Day 4: Name a Stereotype or cliche you can relate to: 

  • Hate- hot weather and bright sunshine. Love- thunderstorms, mist on fields, and short winter daylight hours. 
  • Bats are completely adorable, as are many snakes. I don't mind spiders much, either, big skittish impossible-to-catch ones notwishstanding. 
  • Cobwebs are pretty.
  • Yes, I do the little eyeliner swirls. I know a lot of people think it's really daft, but to them, I say simply 'Don't like it, don't look at it'. 

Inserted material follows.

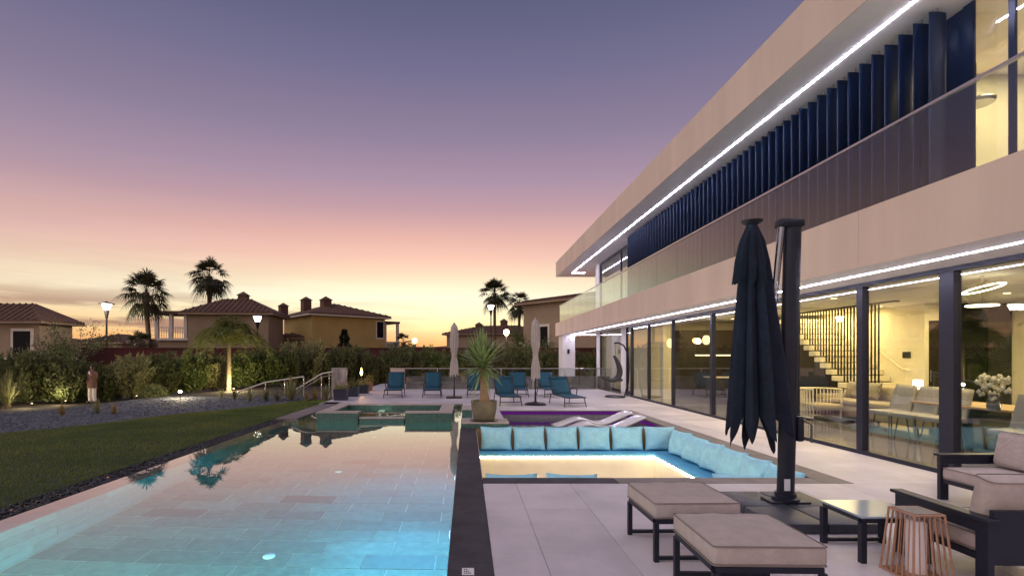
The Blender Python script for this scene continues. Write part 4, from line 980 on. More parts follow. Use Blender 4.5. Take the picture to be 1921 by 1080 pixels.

  • I suppose this is more of a subversion, as I did my utmost to hide it and and certainly didn't find it cool or desirable, but I've had depression. Needless to say, it had nothing to do with me being a Goth, and I didn't go running back to mainstream fashion the second I began to get over it. I was a person, who happened to be a babybat, who's brain just didn't play nicely for a while. It wasn't fun, and I can't describe how happy I am to be well on the way to getting rid of it. 
  • If broomsticks existed, I would own one. They're awesome. 
  • I was born on Wednesday the 13th of October, at around midnight, during a storm. 
  • I am interested in the darker sides of mythology and folklore. Not really vampires, though, so I might be disqualified. 
  • I love Bauhaus and the Cure. 
  • I don't actively seek 'disturbing' or 'freakish' things, but I am quite open minded and hard to shock. I know there are lots of things people do that I don't bat an eyelid at, but cause many others to freak out.
  • I'm naturally pale. To the point where the lightest foundation shade of many brands makes me look borderline ganguro.